2007 Toronto International Film Festival - Film Reception

Film Reception

Critical favourites included No Country for Old Men, The Diving Bell and the Butterfly and 4 Months, 3 Weeks and 2 Days which were equally well received at the Cannes Film Festival, plus the Joy Division biopic Control which, along with the eponymously titled documentary on the band, Joy Division, was picked up by The Weinstein Company. Peter Howell of the Toronto Star named Sidney Lumet's Before the Devil Knows You're Dead a major Oscar contender. The audience favourite, David Cronenberg's Eastern Promises, won the top prize at the festival. The New York Times pointed out that two previous winners had gone on to win Best Picture Oscars.

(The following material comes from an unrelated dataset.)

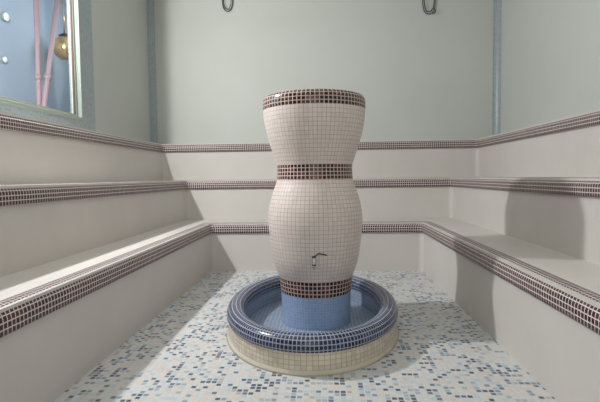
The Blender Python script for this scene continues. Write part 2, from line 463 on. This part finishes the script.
rb = [(.346, 1.444), (.348, 1.47), (.347, 1.50), (.340, 1.522), (.322, 1.536), (.296, 1.538), (.278, 1.53), (.270, 1.51)]
o = pl('rim_band', rb, M['pedbrown'], 78, 7, n=4); o['label'] = 'band of brown tiles rolled over the bowl rim'
pl('bowl_inside', [(.271, 1.515), (.25, 1.44), (.18, 1.38), (.08, 1.36), (.001, 1.355)], M['cream'], 60)
# tap stub
cyf = -.296
ty = -.285
tap = link('tap', bpy.data.meshes.new('tap'), M['chrome'], ped)
def tapmesh():
    bm = bmesh.new()
    for p0, p1, r0, r1 in (((-.004, -.270, .474), (-.004, -.325, .474), .009, .009), ((-.004, -.318, .490), (-.004, -.318, .458), .012, .012)):
        a, b = Vector(p0), Vector(p1); d = (b-a)
        rot = d.to_track_quat('Z', 'Y').to_matrix().to_4x4()
        bmesh.ops.create_cone(bm, cap_ends=True, segments=16, radius1=r0, radius2=r1, depth=d.length, matrix=Matrix.Translation((a+b)/2) @ rot)
    bm.to_mesh(tap.data); bm.free()
tapmesh()
tube('spout', [(-.004, -.318, .458), (-.004, -.319, .440), (-.004, -.322, .415)], [.008, .009, .007], M['chrome'], tap)
tube('packing_nut', [(-.004, -.318, .496), (-.004, -.318, .484)], .013, M['darkmetal'], tap, 6)
tube('collar', [(-.004, -.318, .446), (-.004, -.318, .438)], .012, M['darkmetal'], tap, 12)
tube('lever', spline([(-.004, -.318, .494), (.012, -.318, .502), (.024, -.315, .512), (.045, -.309, .508), (.078, -.300, .500)], 5), .0035, M['darkmetal'], tap, 8)

# ------------------------------------------------------------ hanging cables
def loop_cable(x, zb, w, label, twist):
    t = thing('cable_loop', label, 'cable', (x, WALL['D']-.02, zb), 'loops of black cable hanging on the back wall')
    h = 3.52-zb
    for k, (dw, dz, dy) in enumerate(((0, 0, 0), (-.018, .022, -.012))):
        ww = w+dw
        pts = [(-.012, .02, h), (-.02, dy-.002, h-.05), (-ww*.75, dy, h*.62), (-ww, dy, h*.36), (-ww*.72, dy, .035+dz), (0, dy, dz), (ww*.72, dy, .035+dz), (ww, dy, h*.36), (ww*.75, dy, h*.62), (.02, dy-.002, h-.05), (.012, .02, h)]
        tube('strand', spline(pts, 8), .0052, M['cable'], t, 8)
    if twist:
        tube('loose_end', spline([(.02, -.012, .03), (.045, -.03, .055), (.075, -.03, .03), (.06, -.03, -.005), (.035, -.025, .01)], 6), .0055, M['cable'], t, 8)
loop_cable(-1.245, 3.150, .068, 'closed black cable loop high on the back wall, left of the column', False)
loop_cable(1.322, 3.035, .080, 'black cable loop with a curled loose end on the back wall, right of the column', True)

# ------------------------------------------------------------ light
def area(name, loc, size, e, col, rot=(0,0,0), sy=None):
    l = bpy.data.lights.new(name, 'AREA'); l.energy = e; l.color = col; l.size = size
    if sy: l.shape = 'RECTANGLE'; l.size_y = sy
    o = bpy.data.objects.new(name, l); COL.objects.link(o); o.location = loc; o.rotation_euler = rot; return o
def point(name, loc, r, e, col):
    l = bpy.data.lights.new(name, 'POINT'); l.energy = e; l.color = col; l.shadow_soft_size = r
    o = bpy.data.objects.new(name, l); COL.objects.link(o); o.location = loc; return o
point('wall_lamp_light', (-2.415, 3.05, 2.67), .055, 335, (1, .935, .925))
area('ceiling_fill', (0, 1.3, ZC-.02), 2.6, 20, (.97, 1, .965), sy=4.0)  # soft overhead fill, added to lift the shade; no fitting here
area('front_fill', (-.1, YF+.03, 1.55), 1.6, 14, (.95, 1, .955), rot=(PI/2, 0, 0), sy=1.9)  # added fill from behind the camera; the front wall has no opening
point('outer_room_fill', (-3.0, 6.5, 3.2), .15, 22, (.9, .95, 1))  # unseen light added to brighten the blue room

w = bpy.data.worlds.new('world'); S.world = w; w.use_nodes = True
w.node_tree.nodes['Background'].inputs[0].default_value = (.5, .52, .55, 1); w.node_tree.nodes['Background'].inputs[1].default_value = .2

# ------------------------------------------------------------ camera
cd = bpy.data.cameras.new('camera'); cam = bpy.data.objects.new('camera', cd); COL.objects.link(cam)
cd.sensor_width = 36; cd.lens = 460/600*36; cd.clip_start = .02
yaw, pit, rol = (math.radians(v) for v in (3.23, 3.0, -.72))
cam.matrix_world = Matrix.Translation((0, 0, 1)) @ Matrix.Rotation(yaw, 4, 'Z') @ Matrix.Rotation(PI/2-pit, 4, 'X') @ Matrix.Rotation(-rol if False else rol, 4, 'Z')
S.camera = cam
vs_ = S.view_settings
vs_.view_transform = 'Standard'; vs_.look = 'None'; vs_.gamma = 1; vs_.use_curve_mapping = False; vs_.exposure = 0.08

Highly-discussed but divisive films among the public and critics include comedies Juno and Margot at the Wedding, the Bob Dylan biopic I'm Not There and Brian De Palma's Iraq War documentary Redacted. Films expected to stir controversy for their transgressive sexual content, such as Ang Lee's Lust, Caution, Alan Ball's Nothing Is Private and Martin Gero's Young People Fucking, did divide audiences but without fanfare. The Assassination of Jesse James by the Coward Robert Ford and Across the Universe both won their share of supporters despite previous reports of shooting delays and director-studio clashes.